Les principales observations et interrogations de vos rapporteurs spéciaux sur le programme 135

- Les moyens budgétaires dévolus au logement social par le programme sont complétés par les nouvelles dispositions financières et juridiques intégrées au présent projet de loi de finances, comme le relèvement des plafonds de ressources applicables au prêt à taux zéro, mais aussi prévues par le plan d'engagement national pour le logement . Ce plan prévoît notamment :

• l'amélioration des conditions d'emprunt des organismes HLM (taux et durée) et la mise à disposition de terrains pour la construction de logements sociaux ;

• le renforcement de l'accession sociale à la propriété notamment par l'application d'un taux de TVA réduit pour les opérations d'accession réalisées dans le cadre d'un projet de rénovation urbaine introduite par l'article 5 du projet de loi portant engagement national pour le logement ;

• la simplification des procédures de lutte contre l'habitat indigne .

- La multiplication des dispositions fiscales peu ciblées socialement constitue un risque pour la politique du logement en favorisant la hausse du foncier et l'emballement des prix.

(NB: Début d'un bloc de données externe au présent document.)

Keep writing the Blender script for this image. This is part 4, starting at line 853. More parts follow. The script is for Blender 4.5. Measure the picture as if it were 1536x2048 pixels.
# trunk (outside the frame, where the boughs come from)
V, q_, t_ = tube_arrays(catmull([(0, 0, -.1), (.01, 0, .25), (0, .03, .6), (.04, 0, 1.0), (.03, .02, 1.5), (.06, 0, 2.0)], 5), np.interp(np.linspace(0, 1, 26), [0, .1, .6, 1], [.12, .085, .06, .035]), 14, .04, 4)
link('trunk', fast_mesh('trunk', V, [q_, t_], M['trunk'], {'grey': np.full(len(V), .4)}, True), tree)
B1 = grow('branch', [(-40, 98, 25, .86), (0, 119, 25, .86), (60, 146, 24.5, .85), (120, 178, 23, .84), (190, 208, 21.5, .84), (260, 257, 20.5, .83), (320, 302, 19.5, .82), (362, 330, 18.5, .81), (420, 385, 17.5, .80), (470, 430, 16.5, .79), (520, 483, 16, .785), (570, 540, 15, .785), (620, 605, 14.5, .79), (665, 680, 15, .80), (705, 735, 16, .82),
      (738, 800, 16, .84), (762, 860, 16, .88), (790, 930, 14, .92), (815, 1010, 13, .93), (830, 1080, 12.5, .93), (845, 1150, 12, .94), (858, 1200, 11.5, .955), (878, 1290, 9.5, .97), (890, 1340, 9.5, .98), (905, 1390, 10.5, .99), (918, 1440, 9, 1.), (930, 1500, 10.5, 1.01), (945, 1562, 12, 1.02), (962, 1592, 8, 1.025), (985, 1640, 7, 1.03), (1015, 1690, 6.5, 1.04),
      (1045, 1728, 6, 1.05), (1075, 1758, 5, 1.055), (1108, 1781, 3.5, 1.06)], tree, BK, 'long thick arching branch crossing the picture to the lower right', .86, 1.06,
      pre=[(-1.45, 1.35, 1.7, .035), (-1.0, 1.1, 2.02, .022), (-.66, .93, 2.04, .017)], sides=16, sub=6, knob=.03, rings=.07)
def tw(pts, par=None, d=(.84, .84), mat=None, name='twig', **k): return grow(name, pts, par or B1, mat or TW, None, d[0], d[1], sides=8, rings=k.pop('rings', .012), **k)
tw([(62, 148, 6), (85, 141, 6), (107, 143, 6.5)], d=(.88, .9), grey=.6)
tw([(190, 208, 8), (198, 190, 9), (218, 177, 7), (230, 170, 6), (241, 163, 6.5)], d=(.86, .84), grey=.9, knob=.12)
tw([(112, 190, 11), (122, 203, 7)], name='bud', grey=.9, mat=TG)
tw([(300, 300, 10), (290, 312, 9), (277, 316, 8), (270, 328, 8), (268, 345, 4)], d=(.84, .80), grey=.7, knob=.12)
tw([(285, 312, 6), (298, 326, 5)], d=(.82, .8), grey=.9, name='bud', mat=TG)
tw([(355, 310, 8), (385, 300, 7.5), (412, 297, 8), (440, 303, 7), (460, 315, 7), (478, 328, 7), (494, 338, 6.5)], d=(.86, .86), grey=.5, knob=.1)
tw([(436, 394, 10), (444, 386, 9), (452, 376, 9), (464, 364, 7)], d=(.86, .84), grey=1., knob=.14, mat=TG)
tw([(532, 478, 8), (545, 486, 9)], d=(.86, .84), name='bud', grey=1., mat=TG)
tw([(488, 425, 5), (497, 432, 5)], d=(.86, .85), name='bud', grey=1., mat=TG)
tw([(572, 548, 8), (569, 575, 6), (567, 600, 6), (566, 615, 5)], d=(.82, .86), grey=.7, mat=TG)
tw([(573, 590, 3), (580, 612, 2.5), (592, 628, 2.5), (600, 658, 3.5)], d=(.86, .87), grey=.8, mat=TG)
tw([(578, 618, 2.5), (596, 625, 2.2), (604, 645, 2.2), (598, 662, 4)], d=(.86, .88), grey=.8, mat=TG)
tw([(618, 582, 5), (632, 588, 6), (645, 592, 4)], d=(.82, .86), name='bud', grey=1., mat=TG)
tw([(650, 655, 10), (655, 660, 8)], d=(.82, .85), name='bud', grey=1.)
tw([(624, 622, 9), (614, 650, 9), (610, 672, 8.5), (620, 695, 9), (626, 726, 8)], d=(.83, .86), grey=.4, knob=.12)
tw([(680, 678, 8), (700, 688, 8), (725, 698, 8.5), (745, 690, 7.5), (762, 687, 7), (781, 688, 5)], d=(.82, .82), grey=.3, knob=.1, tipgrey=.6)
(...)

- La question de l'avenir de l'accession sociale dans un contexte de surendettement et de bulle immobilière doit être posée et appelle des propositions novatrices.

* 10 Les trois zones correspondent aux zones A, B et C du dispositif dit « amortissement Robien » institué par la loi Urbanisme et habitat du 2 juillet 2003 (loi n° 2003-590).

* 11 Depuis le 1 er février 2005, le financement du prêt à taux zéro n'est plus assuré par une subvention versée sur crédits budgétaires mais grâce à un crédit d'impôt sur les sociétés accordé aux établissements prêteurs.